Copy every line of the entries that includes the word "image".

--------------------------------

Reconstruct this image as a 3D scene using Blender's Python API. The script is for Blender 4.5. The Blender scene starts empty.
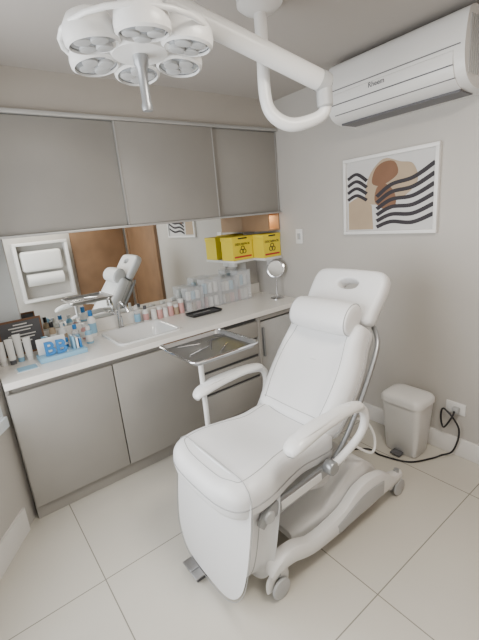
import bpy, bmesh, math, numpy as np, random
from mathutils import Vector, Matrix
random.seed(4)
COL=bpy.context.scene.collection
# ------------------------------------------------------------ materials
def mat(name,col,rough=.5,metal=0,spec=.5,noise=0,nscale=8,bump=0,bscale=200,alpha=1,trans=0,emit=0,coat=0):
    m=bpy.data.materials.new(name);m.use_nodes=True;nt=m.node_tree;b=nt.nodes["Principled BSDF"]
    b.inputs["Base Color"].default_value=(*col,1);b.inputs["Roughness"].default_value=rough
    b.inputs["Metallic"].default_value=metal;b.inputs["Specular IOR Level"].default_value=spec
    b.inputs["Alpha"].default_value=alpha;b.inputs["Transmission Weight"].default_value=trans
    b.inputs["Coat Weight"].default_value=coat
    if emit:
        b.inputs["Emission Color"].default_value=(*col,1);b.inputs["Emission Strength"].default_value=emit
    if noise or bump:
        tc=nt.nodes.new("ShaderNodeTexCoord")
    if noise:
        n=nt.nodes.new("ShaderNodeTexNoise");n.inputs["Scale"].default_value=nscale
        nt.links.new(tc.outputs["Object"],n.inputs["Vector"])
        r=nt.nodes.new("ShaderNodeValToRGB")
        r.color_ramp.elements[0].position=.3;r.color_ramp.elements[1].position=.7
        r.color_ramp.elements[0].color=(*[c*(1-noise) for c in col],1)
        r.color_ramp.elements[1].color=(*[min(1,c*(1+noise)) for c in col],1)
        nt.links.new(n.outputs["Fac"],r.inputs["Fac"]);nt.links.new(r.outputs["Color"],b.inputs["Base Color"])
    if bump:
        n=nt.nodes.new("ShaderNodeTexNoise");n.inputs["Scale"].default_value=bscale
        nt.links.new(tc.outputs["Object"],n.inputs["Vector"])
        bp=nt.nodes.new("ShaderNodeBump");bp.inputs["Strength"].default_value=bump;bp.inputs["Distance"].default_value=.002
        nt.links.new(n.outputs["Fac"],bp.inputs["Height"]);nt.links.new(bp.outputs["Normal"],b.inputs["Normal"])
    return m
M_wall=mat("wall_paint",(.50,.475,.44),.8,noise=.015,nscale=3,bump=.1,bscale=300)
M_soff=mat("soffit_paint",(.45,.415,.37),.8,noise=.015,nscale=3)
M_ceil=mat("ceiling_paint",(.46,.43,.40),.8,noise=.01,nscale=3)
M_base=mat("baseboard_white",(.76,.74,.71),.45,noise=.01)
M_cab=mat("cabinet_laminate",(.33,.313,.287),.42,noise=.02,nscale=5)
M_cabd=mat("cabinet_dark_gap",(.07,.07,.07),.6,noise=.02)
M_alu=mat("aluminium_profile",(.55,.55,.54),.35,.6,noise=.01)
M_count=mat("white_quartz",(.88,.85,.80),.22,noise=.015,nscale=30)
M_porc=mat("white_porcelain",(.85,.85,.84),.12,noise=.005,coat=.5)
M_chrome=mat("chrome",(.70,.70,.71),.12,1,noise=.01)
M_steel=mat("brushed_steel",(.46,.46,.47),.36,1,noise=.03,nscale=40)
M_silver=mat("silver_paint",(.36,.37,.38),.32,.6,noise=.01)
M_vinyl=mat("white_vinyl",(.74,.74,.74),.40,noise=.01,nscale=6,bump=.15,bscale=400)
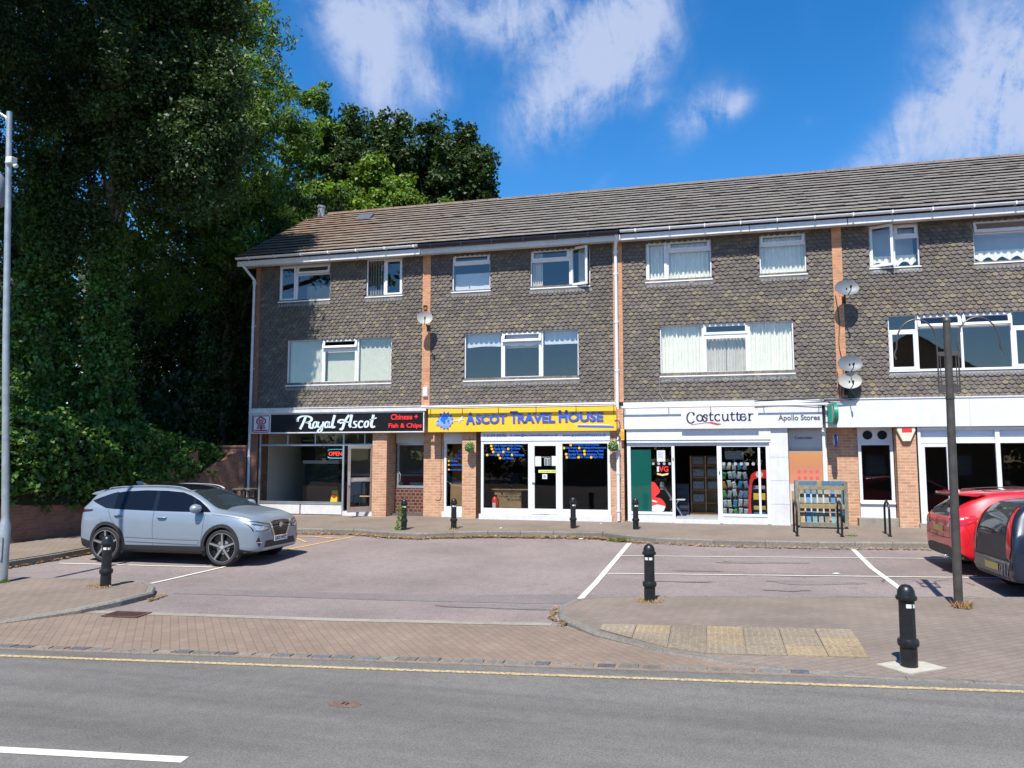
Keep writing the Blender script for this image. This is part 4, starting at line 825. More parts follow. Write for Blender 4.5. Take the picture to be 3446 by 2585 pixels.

--------------------------------

Solved problem:
Reconstruct this image as a 3D scene using Blender's Python API. The script is for Blender 4.5. The Blender scene starts empty.
Keep writing the Blender script for this image. This is part 4, starting at line 825. More parts follow. Write for Blender 4.5. Take the picture to be 3446 by 2585 pixels.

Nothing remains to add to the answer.